* [PROMPT]
The lines below are to be quoted exactly, from the first through the one that contains "PI = math.pi".

╔══

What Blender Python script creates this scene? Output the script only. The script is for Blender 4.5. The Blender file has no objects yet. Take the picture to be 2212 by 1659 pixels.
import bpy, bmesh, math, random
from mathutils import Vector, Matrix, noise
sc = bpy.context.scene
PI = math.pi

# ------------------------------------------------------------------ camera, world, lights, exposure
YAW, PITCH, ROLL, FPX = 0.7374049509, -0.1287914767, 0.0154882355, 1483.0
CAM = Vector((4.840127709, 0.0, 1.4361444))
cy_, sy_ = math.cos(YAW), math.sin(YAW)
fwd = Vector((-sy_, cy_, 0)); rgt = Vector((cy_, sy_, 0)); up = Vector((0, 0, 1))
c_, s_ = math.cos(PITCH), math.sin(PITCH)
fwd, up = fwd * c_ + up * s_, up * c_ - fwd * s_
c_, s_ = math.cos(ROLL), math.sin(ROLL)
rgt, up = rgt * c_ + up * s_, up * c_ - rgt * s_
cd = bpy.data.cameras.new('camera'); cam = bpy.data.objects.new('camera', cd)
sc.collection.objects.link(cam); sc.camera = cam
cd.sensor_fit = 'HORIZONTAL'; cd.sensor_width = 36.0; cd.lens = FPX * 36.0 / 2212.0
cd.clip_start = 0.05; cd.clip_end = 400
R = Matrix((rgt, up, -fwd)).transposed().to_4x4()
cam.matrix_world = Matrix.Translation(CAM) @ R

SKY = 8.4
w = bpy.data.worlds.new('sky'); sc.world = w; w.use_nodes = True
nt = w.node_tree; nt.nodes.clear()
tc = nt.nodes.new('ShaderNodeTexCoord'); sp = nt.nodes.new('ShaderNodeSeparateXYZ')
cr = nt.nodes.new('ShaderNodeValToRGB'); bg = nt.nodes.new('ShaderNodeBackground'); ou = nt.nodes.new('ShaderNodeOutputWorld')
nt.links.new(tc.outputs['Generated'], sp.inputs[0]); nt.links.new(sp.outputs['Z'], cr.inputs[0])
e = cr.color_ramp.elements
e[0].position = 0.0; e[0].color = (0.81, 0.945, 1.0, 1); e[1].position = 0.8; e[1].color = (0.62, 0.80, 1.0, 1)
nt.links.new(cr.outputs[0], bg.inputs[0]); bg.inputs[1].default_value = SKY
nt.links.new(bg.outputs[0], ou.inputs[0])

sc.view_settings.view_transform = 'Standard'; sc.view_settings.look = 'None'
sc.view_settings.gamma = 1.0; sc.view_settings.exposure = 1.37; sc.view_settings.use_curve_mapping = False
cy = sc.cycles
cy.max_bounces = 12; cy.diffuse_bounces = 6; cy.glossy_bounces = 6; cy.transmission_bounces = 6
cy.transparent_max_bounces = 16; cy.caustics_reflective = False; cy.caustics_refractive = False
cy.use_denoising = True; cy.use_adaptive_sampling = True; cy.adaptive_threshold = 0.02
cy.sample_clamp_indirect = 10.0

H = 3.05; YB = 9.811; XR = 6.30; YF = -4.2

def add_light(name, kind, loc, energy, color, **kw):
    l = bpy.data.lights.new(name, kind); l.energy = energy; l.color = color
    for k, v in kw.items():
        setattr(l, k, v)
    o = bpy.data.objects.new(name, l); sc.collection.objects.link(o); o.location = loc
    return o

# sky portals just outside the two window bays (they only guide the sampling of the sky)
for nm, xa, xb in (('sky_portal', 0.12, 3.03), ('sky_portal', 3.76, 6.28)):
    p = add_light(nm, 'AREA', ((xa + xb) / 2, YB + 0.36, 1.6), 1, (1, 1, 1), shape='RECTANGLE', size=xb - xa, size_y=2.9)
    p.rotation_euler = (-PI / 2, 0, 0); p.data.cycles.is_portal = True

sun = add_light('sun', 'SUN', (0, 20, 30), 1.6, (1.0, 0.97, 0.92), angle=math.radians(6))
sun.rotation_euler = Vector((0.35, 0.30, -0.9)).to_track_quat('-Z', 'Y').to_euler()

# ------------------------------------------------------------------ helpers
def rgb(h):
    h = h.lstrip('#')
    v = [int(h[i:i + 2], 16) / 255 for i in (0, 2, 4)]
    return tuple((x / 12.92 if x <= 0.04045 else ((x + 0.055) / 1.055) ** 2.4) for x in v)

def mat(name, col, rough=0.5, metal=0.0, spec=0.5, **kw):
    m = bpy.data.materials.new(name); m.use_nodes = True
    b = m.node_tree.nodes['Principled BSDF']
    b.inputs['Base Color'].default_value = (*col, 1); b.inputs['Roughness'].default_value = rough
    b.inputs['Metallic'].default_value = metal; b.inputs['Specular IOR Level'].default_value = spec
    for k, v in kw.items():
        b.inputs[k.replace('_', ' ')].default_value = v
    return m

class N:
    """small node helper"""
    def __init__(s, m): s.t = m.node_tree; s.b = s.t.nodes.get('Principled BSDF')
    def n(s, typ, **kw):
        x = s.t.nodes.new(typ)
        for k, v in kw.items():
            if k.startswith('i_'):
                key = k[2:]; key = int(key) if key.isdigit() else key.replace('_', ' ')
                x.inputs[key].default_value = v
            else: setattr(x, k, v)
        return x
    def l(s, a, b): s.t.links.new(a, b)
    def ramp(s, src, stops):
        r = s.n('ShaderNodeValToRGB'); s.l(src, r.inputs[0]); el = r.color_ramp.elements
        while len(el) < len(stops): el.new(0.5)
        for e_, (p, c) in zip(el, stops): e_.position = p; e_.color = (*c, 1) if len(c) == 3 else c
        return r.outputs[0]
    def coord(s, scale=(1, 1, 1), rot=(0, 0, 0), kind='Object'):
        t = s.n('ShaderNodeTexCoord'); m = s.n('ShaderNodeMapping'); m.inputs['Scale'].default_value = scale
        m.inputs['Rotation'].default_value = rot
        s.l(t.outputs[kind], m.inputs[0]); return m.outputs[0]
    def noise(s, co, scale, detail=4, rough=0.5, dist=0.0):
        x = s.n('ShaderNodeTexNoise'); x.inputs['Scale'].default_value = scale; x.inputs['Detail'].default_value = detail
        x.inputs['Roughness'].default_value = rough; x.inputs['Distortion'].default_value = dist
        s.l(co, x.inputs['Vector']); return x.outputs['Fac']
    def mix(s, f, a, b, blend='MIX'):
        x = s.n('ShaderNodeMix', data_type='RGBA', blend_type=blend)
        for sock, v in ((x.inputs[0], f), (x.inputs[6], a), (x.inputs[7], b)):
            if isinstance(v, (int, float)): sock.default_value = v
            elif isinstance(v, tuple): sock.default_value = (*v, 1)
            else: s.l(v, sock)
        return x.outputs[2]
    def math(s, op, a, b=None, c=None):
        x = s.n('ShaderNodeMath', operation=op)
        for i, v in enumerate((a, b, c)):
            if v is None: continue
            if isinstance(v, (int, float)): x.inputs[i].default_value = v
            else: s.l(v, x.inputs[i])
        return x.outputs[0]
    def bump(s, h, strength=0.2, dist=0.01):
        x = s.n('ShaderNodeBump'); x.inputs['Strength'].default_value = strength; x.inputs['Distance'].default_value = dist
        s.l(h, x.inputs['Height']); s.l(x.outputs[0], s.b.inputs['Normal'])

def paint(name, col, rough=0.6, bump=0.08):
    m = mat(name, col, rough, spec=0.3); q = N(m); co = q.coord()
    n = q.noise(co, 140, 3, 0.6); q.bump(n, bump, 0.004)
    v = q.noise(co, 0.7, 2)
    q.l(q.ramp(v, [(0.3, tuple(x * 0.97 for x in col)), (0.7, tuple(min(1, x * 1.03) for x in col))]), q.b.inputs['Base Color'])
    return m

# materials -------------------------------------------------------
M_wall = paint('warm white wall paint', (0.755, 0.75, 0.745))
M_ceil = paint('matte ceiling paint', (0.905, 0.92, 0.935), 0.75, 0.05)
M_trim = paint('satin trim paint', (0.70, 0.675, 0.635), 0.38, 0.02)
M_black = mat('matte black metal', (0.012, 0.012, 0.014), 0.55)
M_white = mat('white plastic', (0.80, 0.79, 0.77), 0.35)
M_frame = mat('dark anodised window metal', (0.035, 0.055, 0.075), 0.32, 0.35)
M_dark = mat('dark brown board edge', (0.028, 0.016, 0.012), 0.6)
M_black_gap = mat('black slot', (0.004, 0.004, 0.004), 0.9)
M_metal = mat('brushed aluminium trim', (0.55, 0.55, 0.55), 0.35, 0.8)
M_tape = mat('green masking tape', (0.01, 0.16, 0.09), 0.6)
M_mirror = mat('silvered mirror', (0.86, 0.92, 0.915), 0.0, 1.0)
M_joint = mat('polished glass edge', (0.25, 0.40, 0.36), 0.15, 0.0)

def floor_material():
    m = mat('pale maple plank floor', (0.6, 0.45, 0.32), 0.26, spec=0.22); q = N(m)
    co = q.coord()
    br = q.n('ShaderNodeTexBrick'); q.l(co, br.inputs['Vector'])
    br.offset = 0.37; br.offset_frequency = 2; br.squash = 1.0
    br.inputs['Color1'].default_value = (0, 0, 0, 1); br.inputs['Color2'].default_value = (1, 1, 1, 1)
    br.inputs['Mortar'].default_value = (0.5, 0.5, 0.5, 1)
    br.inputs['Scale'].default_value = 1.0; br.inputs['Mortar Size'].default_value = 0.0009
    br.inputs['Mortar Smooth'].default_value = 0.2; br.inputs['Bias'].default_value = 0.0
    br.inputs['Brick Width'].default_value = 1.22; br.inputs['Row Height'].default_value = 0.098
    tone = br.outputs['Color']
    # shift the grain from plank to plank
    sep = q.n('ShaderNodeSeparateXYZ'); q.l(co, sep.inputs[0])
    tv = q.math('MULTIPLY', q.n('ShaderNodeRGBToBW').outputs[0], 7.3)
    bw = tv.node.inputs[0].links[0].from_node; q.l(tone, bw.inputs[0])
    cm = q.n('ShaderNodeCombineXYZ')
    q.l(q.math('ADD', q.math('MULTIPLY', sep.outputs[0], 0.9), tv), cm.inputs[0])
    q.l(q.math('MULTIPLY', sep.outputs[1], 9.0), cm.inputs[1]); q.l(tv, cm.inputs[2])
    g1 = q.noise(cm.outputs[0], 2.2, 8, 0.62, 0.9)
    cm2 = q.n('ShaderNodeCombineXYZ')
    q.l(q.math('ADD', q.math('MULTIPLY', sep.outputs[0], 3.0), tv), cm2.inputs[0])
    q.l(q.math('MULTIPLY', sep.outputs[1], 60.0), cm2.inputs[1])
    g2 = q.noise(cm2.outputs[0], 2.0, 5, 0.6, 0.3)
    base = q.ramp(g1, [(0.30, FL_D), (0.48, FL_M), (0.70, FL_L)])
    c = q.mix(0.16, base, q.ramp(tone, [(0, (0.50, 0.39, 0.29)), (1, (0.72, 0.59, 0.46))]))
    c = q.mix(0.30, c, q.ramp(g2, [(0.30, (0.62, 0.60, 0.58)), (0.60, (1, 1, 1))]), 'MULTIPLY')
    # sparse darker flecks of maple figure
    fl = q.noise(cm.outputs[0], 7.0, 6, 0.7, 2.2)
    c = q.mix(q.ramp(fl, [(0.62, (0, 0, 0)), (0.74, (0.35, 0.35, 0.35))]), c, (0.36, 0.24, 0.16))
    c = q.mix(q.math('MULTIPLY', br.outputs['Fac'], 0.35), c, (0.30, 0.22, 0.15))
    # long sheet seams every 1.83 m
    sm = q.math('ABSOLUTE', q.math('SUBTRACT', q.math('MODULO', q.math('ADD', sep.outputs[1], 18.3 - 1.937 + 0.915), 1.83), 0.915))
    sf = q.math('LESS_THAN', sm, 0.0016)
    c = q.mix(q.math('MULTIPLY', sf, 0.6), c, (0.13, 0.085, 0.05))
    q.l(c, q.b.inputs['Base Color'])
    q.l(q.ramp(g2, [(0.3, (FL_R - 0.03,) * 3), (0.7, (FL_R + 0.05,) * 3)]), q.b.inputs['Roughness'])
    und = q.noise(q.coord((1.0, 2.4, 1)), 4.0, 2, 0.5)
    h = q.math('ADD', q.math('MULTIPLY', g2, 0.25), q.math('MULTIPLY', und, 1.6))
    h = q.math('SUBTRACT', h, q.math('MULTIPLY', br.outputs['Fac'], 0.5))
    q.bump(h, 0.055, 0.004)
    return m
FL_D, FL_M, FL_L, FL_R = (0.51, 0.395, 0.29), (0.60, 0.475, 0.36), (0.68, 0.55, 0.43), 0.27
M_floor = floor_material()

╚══

* [THE RESULT]
What Blender Python script creates this scene? Output the script only. The script is for Blender 4.5. The Blender file has no objects yet. Take the picture to be 2212 by 1659 pixels.
import bpy, bmesh, math, random
from mathutils import Vector, Matrix, noise
sc = bpy.context.scene
PI = math.pi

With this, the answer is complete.